On Nov. 18, 1995, Itzhak Perlman, a violinist, came on stage to give a
concert at Avery Fisher Hall at Lincoln Center in New York City.
If
you have ever been to a Perlman concert, you know that getting on stage
is no small achievement for him. He was stricken with polio as a child,
and so he has braces on both legs and walks with the aid of two
crutches. To see him walk across the stage one step at a time, painfully
and slowly, is an awesome sight.
He walks painfully, yet
majestically, until he reaches his chair. Then he sits down, slowly,
puts his crutches on the floor, undoes the clasps on his legs, tucks one
foot back and extends the other foot forward. Then he bends down and
picks up the violin, puts it under his chin, nods to the conductor and
proceeds to play.
By now, the audience is used to this ritual.

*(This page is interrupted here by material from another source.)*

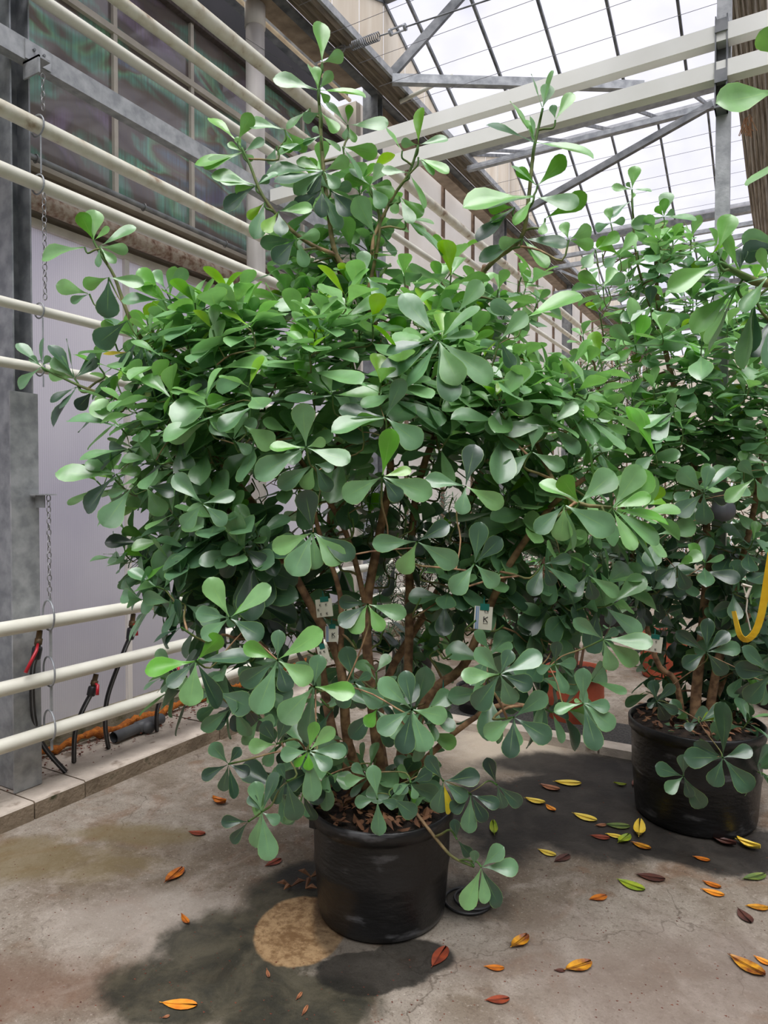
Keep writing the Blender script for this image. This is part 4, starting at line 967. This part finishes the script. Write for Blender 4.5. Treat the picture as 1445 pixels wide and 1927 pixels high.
 (680,800,2.0,[(720,790,26,.4)]),(1035,800,2.1,[(945,812,34,.3),(1025,765,30,.4),(1085,760,26,.4),(1090,850,30,.3)]),
 (940,760,2.1,[(905,700,26,.3),(975,700,36,.4),(1000,770,30,.3),(925,815,34,.3)]),
 (1075,690,2.3,[(1110,640,20,.6),(1030,680,20,.3),(1135,720,28,.3),(1100,740,24,.2)]),
 (1000,850,2.1,[(950,890,34,.25),(1060,880,30,.3),(1010,800,30,.3)]),
]
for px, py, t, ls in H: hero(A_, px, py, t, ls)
core = W(690, 1000, 2.55)
for a in [(600,740,2.52,.72,.62,.36,112,.12,.45),(430,640,2.55,.38,.4,.16,26,.115,.2),(300,700,2.6,.22,.3,.22,14,.11,.2),(800,640,2.62,.36,.4,.26,40,.115,.3),
          (960,790,2.5,.38,.42,.26,46,.12,.3),(340,930,2.5,.28,.4,.22,26,.115,.2),(1060,960,2.45,.30,.3,.18,26,.12,.2),(640,520,2.6,.24,.22,.16,14,.11,.2),
          (640,400,2.55,.20,.16,.16,10,.105,.2),(900,560,2.7,.30,.2,.16,16,.11,.2),(560,1000,2.75,.7,.3,.16,28,.12,.2),(380,1080,2.35,.22,.3,.14,16,.115,.2),
          (420,1270,2.3,.2,.25,.2,12,.11,.2),(950,1120,2.5,.34,.3,.16,16,.115,.2),(1000,1260,2.4,.28,.25,.2,12,.11,.2),(640,1200,2.95,.45,.15,.24,16,.11,.2),(480,1130,2.65,.3,.2,.2,22,.12,.2),(440,1010,2.4,.3,.35,.14,22,.12,.2),(300,1060,2.45,.16,.2,.10,8,.11,.2),(900,1010,2.75,.4,.2,.14,16,.12,.2),(1080,1110,2.5,.22,.25,.12,14,.12,.2),(600,660,2.35,.62,.3,.14,22,.125,.2),(880,740,2.4,.4,.3,.16,24,.125,.2),(360,800,2.3,.3,.25,.18,16,.12,.2),
          (560,1420,2.35,.16,.2,.14,10,.10,.2),(760,1450,2.5,.2,.2,.08,8,.10,.2),(700,1330,2.3,.3,.1,.12,6,.105,.2)]:
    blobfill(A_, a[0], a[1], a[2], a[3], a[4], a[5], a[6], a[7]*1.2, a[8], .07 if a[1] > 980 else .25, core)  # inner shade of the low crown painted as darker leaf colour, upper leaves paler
nb = len(A_.tips)
for i in range(170):
    A_.tips.append((W(random.uniform(470, 1010), random.uniform(860, 1240), random.uniform(2.25, 2.95)), None))
twigs(A_, br, W(710, 1250, 2.55))
put('branches', br, M['twig'], big, True)
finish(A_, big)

# ================================================================== second shrub at the right
P2 = LOC(1.47, 3.24, 0)
sec = thing('potted_shrub', 'second leathery-leaved shrub standing in the black pot on the wet patch at the right', 'plant', tuple(P2))
pot(sec, P2, .30, .262, .45, M['blackpot']); litter(sec, P2, .27, .44, 120)
B_ = Plant(); br = MB()
b2 = lambda x: P2+Rh*x+Zh*.44
limb([b2(.0)]+Q((1310, 1300, 3.25), (1325, 1150, 3.25), (1330, 1000, 3.3), (1300, 850, 3.3), (1250, 650, 3.3), (1235, 520, 3.3), (1247, 420, 3.3)), .035, .006, B_, br)
limb([b2(.06)]+Q((1350, 1250, 3.2), (1385, 1100, 3.2), (1420, 950, 3.2), (1440, 800, 3.2)), .028, .010, B_, br)
limb([b2(-.06)]+Q((1270, 1280, 3.2), (1230, 1230, 3.2), (1180, 1000, 3.3), (1150, 850, 3.3), (1120, 700, 3.2)), .020, .008, B_, br)
limb([b2(.02)]+Q((1340, 1330, 3.3), (1400, 1180, 3.5), (1480, 1000, 3.6)), .024, .010, B_, br)
limb(Q((1250, 650, 3.3), (1200, 500, 3.25), (1189, 358, 3.25)), .007, .004, B_, br, 6, 1)
H2 = [
 (1360,1426,2.75,[(1290,1426,40,.14),(1366,1323,28,.1),(1414,1410,28,.12),(1342,1478,34,.12),(1414,1488,42,.16),(1310,1400,26,.1)]),
 (1286,1461,2.8,[(1233,1443,28,.1),(1255,1488,26,.3),(1323,1521,34,.12),(1286,1422,24,.12),(1300,1500,20,.06)]),
 (1329,1227,2.8,[(1393,1218,28,.2),(1288,1253,36,.14),(1364,1268,30,.12),(1275,1190,26,.1),(1332,1165,26,.1),(1370,1190,26,.1)]),
 (1452,1268,2.6,[(1387,1258,36,.12),(1405,1319,36,.14),(1400,1220,26,.2)]),
 (1235,1320,2.9,[(1228,1282,24,.08),(1268,1290,20,.06),(1220,1330,24,.04),(1255,1355,28,.04),(1275,1340,20,.06)]),
 (1315,1360,2.85,[(1366,1326,24,.16),(1340,1345,18,.86),(1290,1370,20,.08)]),
 (1324,928,2.7,[(1274,968,46,.18),(1280,884,38,.25),(1335,878,26,.2),(1380,875,26,.2),(1325,985,42,.08),(1370,940,40,.04)]),
 (1237,1006,2.75,[(1308,988,38,.34),(1223,1065,36,.2),(1200,990,26,.1)]),(1274,1065,2.85,[(1237,1090,28,.06),(1252,1105,26,.08),(1293,1108,28,.08),(1320,1040,26,.5),(1300,1050,20,.6)]),
 (1420,900,2.6,[(1367,940,26,.5),(1395,870,34,.2),(1445,940,34,.3)]),
 (1233,855,2.8,[(1182,765,22,.72),(1196,768,26,.74),(1240,835,30,.3),(1200,880,34,.3)]),
 (1268,775,2.85,[(1200,800,26,.4),(1310,765,20,.4),(1225,825,44,.3),(1262,740,20,.5)]),
 (1195,650,2.9,[(1215,595,28,.72),(1190,560,24,.5),(1290,640,40,.36),(1150,615,26,.4),(1165,675,20,.6)]),
 (1130,680,2.8,[(1115,625,28,.76),(1100,650,20,.5),(1165,670,14,.4)]),
 (1189,356,3.2,[(1195,313,24,.7),(1153,352,14,.5),(1225,358,6,.35),(1180,345,8,.4)]),(1188,378,3.2,[(1193,364,14,.7),(1145,405,14,.2)]),
 (1149,420,3.2,[(1144,392,20,.66),(1175,415,16,.4),(1120,430,18,.3)]),
 (1249,408,3.2,[(1255,362,30,.4),(1250,375,30,.68),(1235,390,16,.7),(1267,398,20,.35),(1192,422,24,.35),(1310,410,12,.35)]),
 (1240,455,3.2,[(1190,415,24,.4),(1215,485,18,.4),(1265,480,18,.35),(1285,430,26,.66)]),
 (1165,480,3.1,[(1125,450,26,.6),(1195,440,24,.6),(1140,500,20,.3)]),(1135,540,2.9,[(1157,505,36,.7),(1175,520,36,.35),(1090,515,24,.6)]),
 (1224,580,2.9,[(1225,540,36,.1),(1275,610,22,.35),(1170,600,22,.3)]),
 (1100,790,2.8,[(1175,835,26,.35),(1080,760,20,.3),(1150,780,26,.3)]),(1120,470,2.9,[(1165,440,24,.6),(1090,440,24,.5),(1100,500,26,.4)]),
]
for px, py, t, ls in H2: hero(B_, px, py, t, ls, .15)
core = W(1310, 1100, 3.3)
for a in [(1290,700,3.3,.62,.55,.38,120,.125,.3),(1240,520,3.3,.34,.3,.26,34,.115,.2),(1180,850,3.2,.4,.4,.3,44,.125,.2),(1400,850,3.3,.42,.5,.42,64,.125,.2),
          (1300,1060,3.3,.6,.4,.26,54,.12,.2),(1200,1060,3.4,.3,.3,.2,22,.12,.2),(1420,1200,3.3,.34,.4,.26,30,.115,.2),(1360,1400,3.15,.25,.3,.18,16,.11,.2),(1290,1300,3.5,.3,.2,.2,12,.11,.2),(1420,560,3.3,.3,.3,.2,20,.12,.2),(1350,1190,3.55,.42,.25,.28,34,.12,.2)]:
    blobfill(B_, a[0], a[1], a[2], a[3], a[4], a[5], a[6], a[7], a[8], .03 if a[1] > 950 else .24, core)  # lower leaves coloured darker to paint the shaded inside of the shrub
twigs(B_, br, W(1320, 1250, 3.25)); put('branches', br, M['twig'], sec, True); finish(B_, sec)

# ================================================================== third shrub, mostly beyond the right edge
P3 = LOC(1.75, 1.95, 0)
thr = thing('potted_shrub', 'nearest shrub reaching in from the right edge with its largest leaves high up', 'plant', tuple(P3))
pot(thr, P3, .27, .235, .42, M['blackpot'])
C_ = Plant(); br = MB()
limb([P3+Zh*.4]+[P3+Zh*1.2+Rh*.05, W(1560, 760, 1.8), W(1480, 560, 1.7), W(1420, 530, 1.62), W(1385, 512, 1.58), W(1354, 494, 1.55)], .026, .0045, C_, br, 8, 1)
limb([W(1560, 760, 1.8), W(1540, 500, 1.75), W(1500, 250, 1.72), W(1486, 170, 1.7), W(1484, 110, 1.7)], .014, .005, C_, br, 8, 1)
H3 = [(1353,496,1.55,[(1262,538,38,.5),(1355,470,10,.4)]),(1350,474,1.55,[(1374,405,38,.7)]),(1392,512,1.6,[(1394,470,34,.1),(1360,440,24,.66)]),
 (1480,462,1.62,[(1396,476,44,.1),(1400,446,36,.36)]),(1470,170,1.7,[(1356,190,50,.55)]),(1484,110,1.7,[(1430,62,40,.6)]),(1475,290,1.7,[(1412,350,24,.55)]),
 (1386,540,1.6,[(1303,618,34,.55),(1330,640,14,.5),(1340,660,20,.3)]),(1420,560,1.62,[(1412,660,36,.15),(1395,690,26,.3)]),(1450,600,1.64,[(1418,668,40,.1),(1450,690,36,.2)]),
 (1445,520,1.6,[(1400,580,20,.4),(1430,470,20,.5),(1320,560,14,.35)])]
for px, py, t, ls in H3: hero(C_, px, py, t, ls, .2)
for a in [(1640,500,1.9,.22,.3,.5,30,.13,.2),(1660,900,1.95,.25,.3,.4,26,.13,.2)]: blobfill(C_, *a[:9], .2, W(1640, 900, 1.95))
twigs(C_, br, P3+Zh*1.0); put('branches', br, M['twig'], thr, True); finish(C_, thr)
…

They sit quietly while he makes his way across the stage to his chair.
They remain reverently silent while he undoes the clasps on his legs.
They wait until he is ready to play.
But this time, something went
wrong. Just as he finished the first few bars, one of the strings on
his violin broke. You could hear it snap – it went off like gunfire
across the room. There was no mistaking what that sound meant. There was
no mistaking what he had to do.
We figured that he would have to
get up, put on the clasps again, pick up the crutches and limp his way
off stage – to either find another violin or else find another string
for this one. But he didn’t.
Instead, he waited a moment, closed his
eyes and then signaled the conductor to begin again.
The orchestra
began, and he played from where he had left off. And he played with
such passion and such power and such purity as they had never heard
before.
Of course, anyone knows that it is impossible to play a
symphonic work with just three strings. I know that, and you know that,
but that night Itzhak Perlman refused to know that.
You could see
him modulating, changing, re-composing the piece in his head. At one
point, it sounded like he was de-tuning the strings to get new sounds
from them that they had never made before.
When he finished, there
was an awesome silence in the room. And then people rose and cheered.
There was an extraordinary outburst of applause from every corner of the
auditorium. We were all on our feet, screaming and cheering, doing
everything we could to show how much we appreciated what he had done.
He
smiled, wiped the sweat from this brow, raised his bow to quiet us, and
then he said – not boastfully, but in a quiet, pensive, reverent tone –
“You know, sometimes it is the artist’s task to find out how much music
you can still make with what you have left.”
What a powerful line
that is. It has stayed in my mind ever since I heard it. And who knows?
Perhaps that is the definition of life – not just for artists but for
all of us.
Here is a man who has prepared all his life to make
music on a violin of four strings, who, all of a sudden, in the middle
of a concert, finds himself with only three strings; so he makes music
with three strings, and the music he made that night with just three
strings was more beautiful, more sacred, more memorable, than any that
he had ever made before, when he had four strings.
So, perhaps our
task in this shaky, fast-changing, bewildering world in which we live
is to make ‘music’, at first with all that we have, and then, when that
is no longer possible, to make ‘music’ with what we have left.